In a statement from the White House on Thursday night, Obama said the air strikes were intended to protect American diplomats at the US Consulate in Irbil and military advisers deployed in Iraq earlier this summer in the face of ISIS’ advancing threat. Obama, who came to office in 2009 on the promise of ending US involvement in the Afghanistan and Iraq, said he was compelled to act now to protect Americans.

He said he was also responding to a request from the Iraqi government to help thousands of minority Yezidis who have been trapped on Mount Sinjar in northwestern Iraq by ISIS militants and faced the prospect of genocide.

“[ISIS] forces have called for the systematic destruction of the entire Yezidi people, which would constitute genocide. So these innocent families are faced with a horrible choice: descend the mountain and be slaughtered, or stay and slowly die of thirst and hunger,” Obama said.

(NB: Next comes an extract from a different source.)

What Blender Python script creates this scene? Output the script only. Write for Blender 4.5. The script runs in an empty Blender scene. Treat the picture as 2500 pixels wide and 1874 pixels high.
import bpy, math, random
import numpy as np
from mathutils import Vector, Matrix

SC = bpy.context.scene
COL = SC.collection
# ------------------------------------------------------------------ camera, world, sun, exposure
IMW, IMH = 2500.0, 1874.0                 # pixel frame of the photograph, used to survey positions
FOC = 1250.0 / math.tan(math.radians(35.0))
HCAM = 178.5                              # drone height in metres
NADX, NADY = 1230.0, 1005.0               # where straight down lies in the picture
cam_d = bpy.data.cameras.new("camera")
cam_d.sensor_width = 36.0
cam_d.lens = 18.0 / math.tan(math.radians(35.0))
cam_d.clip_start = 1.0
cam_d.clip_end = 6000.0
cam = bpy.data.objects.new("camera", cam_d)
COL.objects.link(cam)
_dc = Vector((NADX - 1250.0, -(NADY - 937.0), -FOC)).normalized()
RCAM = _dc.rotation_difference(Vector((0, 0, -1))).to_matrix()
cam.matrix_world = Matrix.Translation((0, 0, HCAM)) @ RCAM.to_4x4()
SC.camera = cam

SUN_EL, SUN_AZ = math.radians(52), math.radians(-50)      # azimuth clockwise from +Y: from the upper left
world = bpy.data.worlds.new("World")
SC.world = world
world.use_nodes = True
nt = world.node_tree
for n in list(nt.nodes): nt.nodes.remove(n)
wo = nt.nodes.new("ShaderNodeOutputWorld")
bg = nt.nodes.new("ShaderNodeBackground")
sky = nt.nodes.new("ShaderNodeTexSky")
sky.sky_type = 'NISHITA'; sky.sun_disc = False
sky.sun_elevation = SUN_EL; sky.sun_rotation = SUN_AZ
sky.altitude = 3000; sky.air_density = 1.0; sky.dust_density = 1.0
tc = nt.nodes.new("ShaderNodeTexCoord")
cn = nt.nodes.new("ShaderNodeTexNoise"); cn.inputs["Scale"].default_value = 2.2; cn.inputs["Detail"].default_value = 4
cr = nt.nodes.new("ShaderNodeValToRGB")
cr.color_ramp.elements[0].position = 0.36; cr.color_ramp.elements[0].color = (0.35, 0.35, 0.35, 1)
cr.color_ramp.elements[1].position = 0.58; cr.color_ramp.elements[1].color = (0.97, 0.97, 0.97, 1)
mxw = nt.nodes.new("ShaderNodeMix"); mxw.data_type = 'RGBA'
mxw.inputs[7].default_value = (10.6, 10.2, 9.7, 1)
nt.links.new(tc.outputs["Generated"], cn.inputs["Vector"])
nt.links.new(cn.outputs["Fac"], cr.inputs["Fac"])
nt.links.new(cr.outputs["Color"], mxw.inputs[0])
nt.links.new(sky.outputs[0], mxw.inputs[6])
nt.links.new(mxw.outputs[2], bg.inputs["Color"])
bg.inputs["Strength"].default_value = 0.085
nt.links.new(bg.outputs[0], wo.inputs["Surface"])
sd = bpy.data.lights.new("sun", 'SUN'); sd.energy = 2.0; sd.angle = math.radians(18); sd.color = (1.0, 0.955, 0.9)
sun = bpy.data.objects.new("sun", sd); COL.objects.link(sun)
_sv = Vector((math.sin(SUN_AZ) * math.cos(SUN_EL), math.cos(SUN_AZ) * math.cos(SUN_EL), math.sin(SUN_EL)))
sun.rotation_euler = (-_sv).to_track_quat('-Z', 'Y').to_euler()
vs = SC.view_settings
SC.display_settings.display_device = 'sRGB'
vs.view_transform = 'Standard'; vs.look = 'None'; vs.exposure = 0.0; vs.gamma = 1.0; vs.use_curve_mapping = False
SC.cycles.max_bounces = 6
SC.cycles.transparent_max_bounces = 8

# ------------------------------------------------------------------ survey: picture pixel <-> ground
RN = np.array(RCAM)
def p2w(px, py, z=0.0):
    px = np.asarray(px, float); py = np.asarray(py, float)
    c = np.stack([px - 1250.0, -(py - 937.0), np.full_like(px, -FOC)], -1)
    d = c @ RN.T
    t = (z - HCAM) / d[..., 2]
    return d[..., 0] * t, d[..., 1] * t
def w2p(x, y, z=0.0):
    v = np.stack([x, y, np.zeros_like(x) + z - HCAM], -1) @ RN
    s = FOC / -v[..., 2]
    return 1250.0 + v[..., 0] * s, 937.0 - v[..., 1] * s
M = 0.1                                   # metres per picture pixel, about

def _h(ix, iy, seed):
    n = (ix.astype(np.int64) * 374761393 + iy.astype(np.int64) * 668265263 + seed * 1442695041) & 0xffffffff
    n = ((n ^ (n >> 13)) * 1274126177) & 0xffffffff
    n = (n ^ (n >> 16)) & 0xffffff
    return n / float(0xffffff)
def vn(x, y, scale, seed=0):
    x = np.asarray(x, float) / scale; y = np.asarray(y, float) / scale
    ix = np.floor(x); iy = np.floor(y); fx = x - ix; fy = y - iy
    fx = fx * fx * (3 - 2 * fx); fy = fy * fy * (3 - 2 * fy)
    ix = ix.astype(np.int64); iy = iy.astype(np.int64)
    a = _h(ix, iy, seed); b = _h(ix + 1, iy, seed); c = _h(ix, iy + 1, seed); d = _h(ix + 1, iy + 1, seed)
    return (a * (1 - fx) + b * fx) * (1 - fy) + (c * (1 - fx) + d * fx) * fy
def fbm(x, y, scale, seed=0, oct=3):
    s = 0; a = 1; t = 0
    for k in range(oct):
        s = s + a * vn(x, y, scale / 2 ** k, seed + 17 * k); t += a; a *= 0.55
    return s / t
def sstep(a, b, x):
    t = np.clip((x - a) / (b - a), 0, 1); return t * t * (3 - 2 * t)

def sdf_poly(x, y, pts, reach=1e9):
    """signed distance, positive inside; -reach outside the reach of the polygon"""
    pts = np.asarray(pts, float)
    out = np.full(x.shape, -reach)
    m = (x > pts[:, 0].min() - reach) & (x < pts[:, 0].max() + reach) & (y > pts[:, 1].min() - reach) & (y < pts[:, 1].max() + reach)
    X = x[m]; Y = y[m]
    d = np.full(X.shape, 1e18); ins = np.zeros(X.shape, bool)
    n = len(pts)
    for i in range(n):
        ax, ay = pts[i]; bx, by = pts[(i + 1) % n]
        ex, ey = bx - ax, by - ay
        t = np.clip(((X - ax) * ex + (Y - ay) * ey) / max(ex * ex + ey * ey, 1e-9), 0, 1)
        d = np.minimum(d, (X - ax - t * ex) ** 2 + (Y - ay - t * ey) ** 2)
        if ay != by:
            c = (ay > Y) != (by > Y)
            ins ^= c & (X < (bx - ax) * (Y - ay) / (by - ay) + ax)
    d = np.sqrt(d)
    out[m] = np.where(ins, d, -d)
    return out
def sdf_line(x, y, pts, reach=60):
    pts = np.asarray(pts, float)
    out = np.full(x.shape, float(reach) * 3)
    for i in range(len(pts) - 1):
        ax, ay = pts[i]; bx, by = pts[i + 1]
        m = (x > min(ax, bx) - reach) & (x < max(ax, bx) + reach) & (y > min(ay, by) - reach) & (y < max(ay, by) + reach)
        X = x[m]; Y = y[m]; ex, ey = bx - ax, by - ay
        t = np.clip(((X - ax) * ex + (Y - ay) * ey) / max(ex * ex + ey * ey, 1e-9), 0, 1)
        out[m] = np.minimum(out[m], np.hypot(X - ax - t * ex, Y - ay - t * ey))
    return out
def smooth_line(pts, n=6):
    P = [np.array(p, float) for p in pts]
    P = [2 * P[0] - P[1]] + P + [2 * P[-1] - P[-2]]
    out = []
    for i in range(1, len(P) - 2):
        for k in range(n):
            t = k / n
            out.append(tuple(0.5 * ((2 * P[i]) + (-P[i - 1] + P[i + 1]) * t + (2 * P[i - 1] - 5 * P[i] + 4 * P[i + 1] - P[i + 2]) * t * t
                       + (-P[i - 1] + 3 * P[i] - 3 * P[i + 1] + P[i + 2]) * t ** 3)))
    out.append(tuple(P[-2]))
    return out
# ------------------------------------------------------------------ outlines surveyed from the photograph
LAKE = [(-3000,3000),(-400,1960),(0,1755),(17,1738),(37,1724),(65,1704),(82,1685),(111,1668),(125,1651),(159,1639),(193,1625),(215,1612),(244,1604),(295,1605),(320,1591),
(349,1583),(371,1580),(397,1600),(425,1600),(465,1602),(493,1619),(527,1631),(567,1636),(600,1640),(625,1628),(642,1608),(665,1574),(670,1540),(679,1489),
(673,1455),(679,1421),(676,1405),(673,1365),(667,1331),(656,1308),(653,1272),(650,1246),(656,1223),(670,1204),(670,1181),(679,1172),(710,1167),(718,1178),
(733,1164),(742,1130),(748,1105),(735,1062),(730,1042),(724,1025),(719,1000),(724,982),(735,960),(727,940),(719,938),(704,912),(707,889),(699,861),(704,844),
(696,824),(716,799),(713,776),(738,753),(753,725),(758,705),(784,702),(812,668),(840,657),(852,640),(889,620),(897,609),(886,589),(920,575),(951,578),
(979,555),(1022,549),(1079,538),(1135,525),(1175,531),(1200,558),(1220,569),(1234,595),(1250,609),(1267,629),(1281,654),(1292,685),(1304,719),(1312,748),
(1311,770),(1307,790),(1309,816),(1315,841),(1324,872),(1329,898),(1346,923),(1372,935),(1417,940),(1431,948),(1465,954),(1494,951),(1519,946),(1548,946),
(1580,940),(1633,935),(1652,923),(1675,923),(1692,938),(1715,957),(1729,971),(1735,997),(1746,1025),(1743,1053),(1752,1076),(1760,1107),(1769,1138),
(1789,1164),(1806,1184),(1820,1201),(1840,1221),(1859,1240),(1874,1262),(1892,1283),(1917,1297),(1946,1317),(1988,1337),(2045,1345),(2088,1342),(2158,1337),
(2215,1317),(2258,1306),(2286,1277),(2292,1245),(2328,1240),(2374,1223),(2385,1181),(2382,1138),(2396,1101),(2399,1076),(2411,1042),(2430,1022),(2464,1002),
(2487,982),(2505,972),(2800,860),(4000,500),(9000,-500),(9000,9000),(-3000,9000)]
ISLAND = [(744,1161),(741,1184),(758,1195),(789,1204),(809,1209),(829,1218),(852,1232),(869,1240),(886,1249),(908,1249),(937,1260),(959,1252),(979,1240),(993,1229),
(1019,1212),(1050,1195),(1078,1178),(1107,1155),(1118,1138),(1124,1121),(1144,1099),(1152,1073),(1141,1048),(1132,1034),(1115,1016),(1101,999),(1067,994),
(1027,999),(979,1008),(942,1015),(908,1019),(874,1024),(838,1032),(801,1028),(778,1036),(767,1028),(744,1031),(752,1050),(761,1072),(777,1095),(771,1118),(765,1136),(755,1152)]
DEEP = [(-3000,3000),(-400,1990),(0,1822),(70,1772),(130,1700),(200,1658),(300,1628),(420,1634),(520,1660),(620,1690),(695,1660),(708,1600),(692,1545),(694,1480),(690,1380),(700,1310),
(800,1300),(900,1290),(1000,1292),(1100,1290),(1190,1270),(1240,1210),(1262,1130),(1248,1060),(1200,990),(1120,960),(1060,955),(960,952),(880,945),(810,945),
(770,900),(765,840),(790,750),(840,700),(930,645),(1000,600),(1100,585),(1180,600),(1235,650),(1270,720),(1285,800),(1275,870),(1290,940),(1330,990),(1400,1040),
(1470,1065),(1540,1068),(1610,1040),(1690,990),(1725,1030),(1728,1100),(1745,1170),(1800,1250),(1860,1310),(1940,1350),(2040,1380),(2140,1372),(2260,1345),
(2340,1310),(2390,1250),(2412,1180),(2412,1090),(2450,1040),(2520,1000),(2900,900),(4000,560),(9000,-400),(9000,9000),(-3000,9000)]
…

“When we face a situation like we do on that mountain — with innocent people facing the prospect of violence on a horrific scale — when we have a mandate to help, in this case a request from the Iraqi government, and when we have the unique capabilities to help avert a massacre, then I believe the United States of America cannot turn a blind eye. We can act, carefully and responsibly, to prevent a potential act of genocide. That’s what we’re doing on that mountain,” he said.

US Defence Secretary Chuck Hagel said on Thursday night US forces had acted on Obama’s orders and provided food and water to thousands of Iraqis. Hagel said the US military may also conduct targeted air strikes to help Iraqi forces fighting to break ISIS’ siege of Mount Sinjar.

The military operations are the first by the US since December of 2011 when Obama pulled all US troops out of Iraq after Iraqi Prime Minister Nouri al-Maliki refused to grant them immunity from prosecution under Iraqi law.

Obama assured Americans that the US was not going back to war in Iraq and that Iraqis alone were responsible for the future of their country. “American combat troops will not be returning to fight in Iraq, because there’s no American military solution to the larger crisis in Iraq,” he said.

US Secretary of State John Kerry, meanwhile, said ISIS’ “campaign of terror against the innocent, including Yezidi and Christian minorities, and its grotesque and targeted acts of violence bear all the warning signs and hallmarks of genocide.”

UK issues advisory

The UK Foreign Office on Friday urged Britons in Irbil, Sulaimaniyah and Dohuk provinces of Iraq's autonomous Kurdistan region to "leave now" following attacks by extremists. It advised against all travel to areas of the Kurdistan region affected by fighting.